** START RECORDS FOR PROCESSING **
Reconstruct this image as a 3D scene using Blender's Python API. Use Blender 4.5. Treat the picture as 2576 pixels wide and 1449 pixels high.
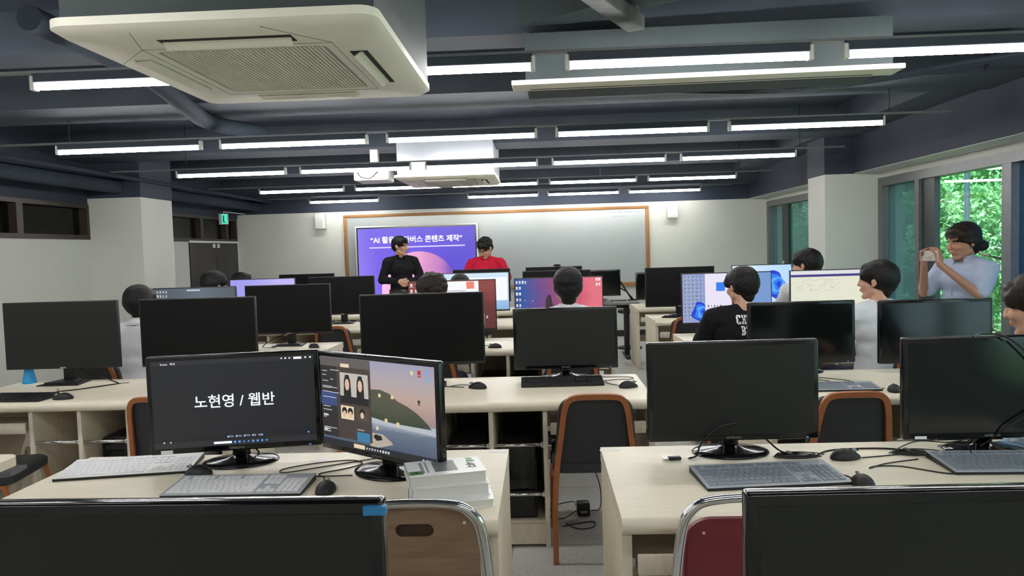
import bpy, bmesh, math, random
from mathutils import Vector, Matrix, noise
from mathutils.bvhtree import BVHTree
for o in list(bpy.data.objects): bpy.data.objects.remove(o)
SC = bpy.context.scene
COL = SC.collection
PI = math.pi
random.seed(7)

# ---------------------------------------------------------------- camera, world, sun, exposure
cam_d = bpy.data.cameras.new('camera'); cam = bpy.data.objects.new('camera', cam_d); COL.objects.link(cam)
cam_d.sensor_width = 36; cam_d.lens = 1873 / 2576 * 36; cam_d.clip_start = .05; cam_d.clip_end = 200
yaw, pitch, roll = .0394, .0521, .0302
_f = Vector((-math.sin(yaw)*math.cos(pitch), math.cos(yaw)*math.cos(pitch), -math.sin(pitch)))
_r = Vector((math.cos(yaw), math.sin(yaw), 0)); _u = _r.cross(_f)
r2 = math.cos(roll)*_r - math.sin(roll)*_u; u2 = math.sin(roll)*_r + math.cos(roll)*_u
M = Matrix((r2, u2, -_f)).transposed().to_4x4(); M.translation = (0, 0, 1.5)
cam.matrix_world = M
SC.camera = cam
SC.view_settings.view_transform = 'Standard'; SC.view_settings.look = 'None'
SC.view_settings.exposure = 0.58; SC.view_settings.gamma = 1.0; SC.view_settings.use_curve_mapping = False

world = bpy.data.worlds.new('world'); SC.world = world; world.use_nodes = True
wn = world.node_tree.nodes; wn.clear()
wo = wn.new('ShaderNodeOutputWorld'); wb = wn.new('ShaderNodeBackground')
wb.inputs['Color'].default_value = (.72, .86, 1.0, 1); wb.inputs['Strength'].default_value = 2.2
world.node_tree.links.new(wb.outputs[0], wo.inputs[0])
sun_d = bpy.data.lights.new('sun', 'SUN'); sun_d.energy = 9.0; sun_d.angle = .02; sun_d.color = (1, .97, .88)
sun = bpy.data.objects.new('sun', sun_d); COL.objects.link(sun); sun.rotation_euler = (math.radians(28), math.radians(-30), 0)
LAMP_STRENGTH = 34.0

# ---------------------------------------------------------------- materials
def rgb(r, g, b):
    f = lambda c: (c/255/12.92) if c/255 <= .04045 else ((c/255+.055)/1.055)**2.4
    return (f(r), f(g), f(b), 1)
def mat(name, col, rough=.5, metal=0, spec=.5, var=0, scale=20, stretch=(1, 1, 1), bump=0, bscale=60, emit=0, coat=0, col2=None, detail=4):
    m = bpy.data.materials.new(name); m.use_nodes = True
    nt = m.node_tree; n = nt.nodes; L = nt.links; b = n['Principled BSDF']
    b.inputs['Base Color'].default_value = col; b.inputs['Roughness'].default_value = rough
    b.inputs['Metallic'].default_value = metal; b.inputs['Specular IOR Level'].default_value = spec
    if coat: b.inputs['Coat Weight'].default_value = coat; b.inputs['Coat Roughness'].default_value = .08
    tc = n.new('ShaderNodeTexCoord'); mp = n.new('ShaderNodeMapping'); L.new(tc.outputs['Object'], mp.inputs[0]); mp.inputs['Scale'].default_value = stretch
    if var or col2:
        nz = n.new('ShaderNodeTexNoise'); nz.inputs['Scale'].default_value = scale; nz.inputs['Detail'].default_value = detail
        L.new(mp.outputs[0], nz.inputs['Vector'])
        mx = n.new('ShaderNodeMix'); mx.data_type = 'RGBA'
        c2 = col2 if col2 else tuple(max(0, c*(1-var)) for c in col[:3]) + (1,)
        mx.inputs[6].default_value = col; mx.inputs[7].default_value = c2
        rp = n.new('ShaderNodeMapRange'); rp.inputs[1].default_value = .35; rp.inputs[2].default_value = .65
        L.new(nz.outputs[0], rp.inputs[0]); L.new(rp.outputs[0], mx.inputs[0]); L.new(mx.outputs[2], b.inputs['Base Color'])
        if emit: L.new(mx.outputs[2], b.inputs['Emission Color'])
    if bump:
        n2 = n.new('ShaderNodeTexNoise'); n2.inputs['Scale'].default_value = bscale; n2.inputs['Detail'].default_value = 3
        L.new(mp.outputs[0], n2.inputs['Vector'])
        bp = n.new('ShaderNodeBump'); bp.inputs['Strength'].default_value = bump; bp.inputs['Distance'].default_value = .01
        L.new(n2.outputs[0], bp.inputs['Height']); L.new(bp.outputs[0], b.inputs['Normal'])
    if emit:
        b.inputs['Emission Strength'].default_value = emit
        if not (var or col2): b.inputs['Emission Color'].default_value = col
    return m
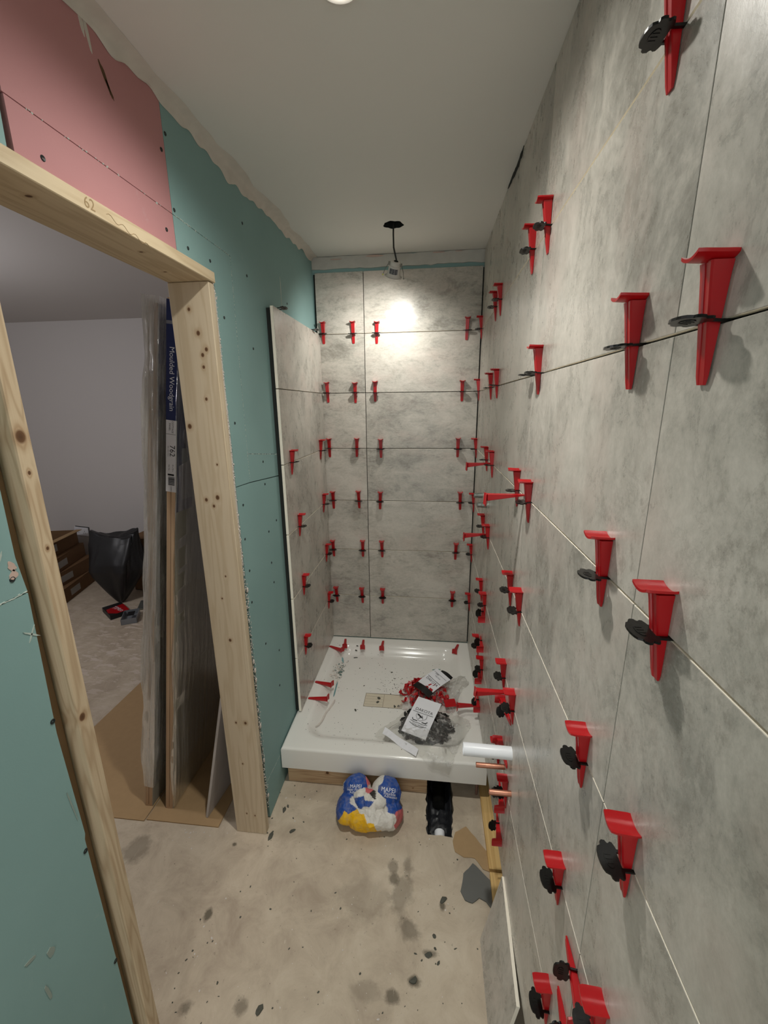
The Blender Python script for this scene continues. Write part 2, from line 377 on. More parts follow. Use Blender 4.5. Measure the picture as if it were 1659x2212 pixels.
# ---- left wall: boards, screws, skim
wl = empty('wall_left', (0, 0, 0), kind='structure')
BT = 0.0125
def yz_prism(poly, x0, x1): return bm_me(prism_bm(poly, x0, x1, lambda a, b, d: Vector((d, a, b))))
def board(poly, mat, name='plasterboard'):
    cy = sum(p[0] for p in poly)/len(poly)
    return mesh_obj(name, yz_prism(poly, XL-BT, XL), mat, wl)
cz = lambda y: ceil_z(y)-0.004
g = 0.0008
board([(-1.3, 0.0), (0.537, 0.0), (0.534, 0.5), (0.530, 0.86), (0.533, 0.87), (0.527, 1.1), (0.536, 1.358), (-1.3, 1.358)], M_green)
board([(-1.3, 1.361), (0.536, 1.361), (0.530, 1.42), (0.534, 1.6), (0.532, 2.006), (0.66, 2.006), (0.668, cz(.668)), (-1.3, cz(-1.3))], M_green)
board([(0.672, 2.006), (1.083, 2.008), (1.083, 2.092-g), (0.672, 2.088-g)], M_pink)
board([(0.670, 2.088+g), (1.083, 2.092+g), (1.083, cz(1.083)), (0.674, cz(.674))], M_pink)
board([(1.0845, 2.008), (1.236, 2.008), (1.262, 2.0), (1.264, 1.75), (1.268, 1.5), (1.268, 1.387), (1.373, 1.383), (1.3745, 1.75), (1.380, 2.093-g), (1.0845, 2.092-g)], M_green)
board([(1.0845, 2.092+g), (1.382, 2.093+g), (1.3765, 1.75), (1.375, 1.483), (1.71, 1.444), (2.34, 1.40), (2.34, cz(2.34)), (1.0845, cz(1.0845))], M_green)
board([(1.375, 1.4815), (1.71, 1.4425), (2.34, 1.3985), (2.34, 1.31), (1.71, 1.357), (1.375, 1.383)], M_green)
board([(1.268, 1.3840), (1.373, 1.3800), (1.71, 1.3530), (2.34, 1.3075), (2.34, 0.15), (1.45, 0.164), (1.27, 0.182), (1.272, 0.6), (1.27, 1.0)], M_green)
board([(1.27, 0.180), (1.45, 0.162), (2.34, 0.148), (2.34, 0.0), (1.275, 0.004)], M_green)
mesh_obj('stud_core', box_me(-0.735, XL-BT-0.001, -1.3, 0.520, 0, 2.30), M_core, wl)
mesh_obj('stud_core', box_me(-0.735, XL-BT-0.001, 0.520, 1.237, 2.008, 2.30), M_core, wl)
mesh_obj('stud_core', box_me(-0.735, XL-BT-0.001, 1.237, 3.57, 0, 2.30), M_core, wl)
mesh_obj('stud', box_me(-0.734, -0.6432, 0.5215, 0.5515, 0, 2.004), plain('stud_pine', srgb(150, 122, 92), 0.8, 0.2, var=0.15, scale=20), wl)
mesh_obj('room_board', box_me(-0.747, -0.736, 1.2365, 3.57, 0, 2.379), M_white, wl)
mesh_obj('room_board', box_me(-0.747, -0.736, -1.4, 0.552, 0, 2.379), M_white, wl)
mesh_obj('room_board', box_me(-0.747, -0.736, 0.552, 1.2365, 2.007, 2.379), M_white, wl)
# ragged torn plaster edge beside the right jamb
mesh_obj('board_edge', box_me(XL-0.012, XL-0.0015, 1.240, 1.2665, 1.12, 1.97), M_gyps, wl)
bm = bmesh.new()
for k in range(700):
    z = 0.06+1.93*k/700; y = 1.2385+0.0295*(0.85 if z > 1.2 else 1.0)
    s_ = random.uniform(0.0015, 0.0036); e = Vector((XL+random.uniform(-0.002, 0.0), 1.254+random.uniform(-0.008, 0.014)+(0.012 if z < 1.1 else 0), z))
    bmesh.ops.create_icosphere(bm, subdivisions=1, radius=s_*0.8, matrix=Matrix.Translation(e) @ Matrix.Diagonal((0.7, random.uniform(.8, 1.6), random.uniform(.7, 1.7), 1)))
for k in range(7):
    e = Vector((XL+0.002, random.uniform(1.262, 1.272), [0.70, 0.74, 0.46, 0.12, 0.66, 1.02, 0.3][k]))
    bmesh.ops.create_icosphere(bm, subdivisions=1, radius=0.007, matrix=Matrix.Translation(e) @ Matrix.Diagonal((0.5, 1, 1.6, 1)))
mesh_obj('torn_plaster_edge', bm_me(bm), M_gyps, wl, kind='stuff')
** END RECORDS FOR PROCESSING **
### THE TASK
Take the material above from its first line through the line holding "random.seed(7)" and set it down exactly, without the pictures.

### THE OUTPUT
Reconstruct this image as a 3D scene using Blender's Python API. Use Blender 4.5. Treat the picture as 2576 pixels wide and 1449 pixels high.
import bpy, bmesh, math, random
from mathutils import Vector, Matrix, noise
from mathutils.bvhtree import BVHTree
for o in list(bpy.data.objects): bpy.data.objects.remove(o)
SC = bpy.context.scene
COL = SC.collection
PI = math.pi
random.seed(7)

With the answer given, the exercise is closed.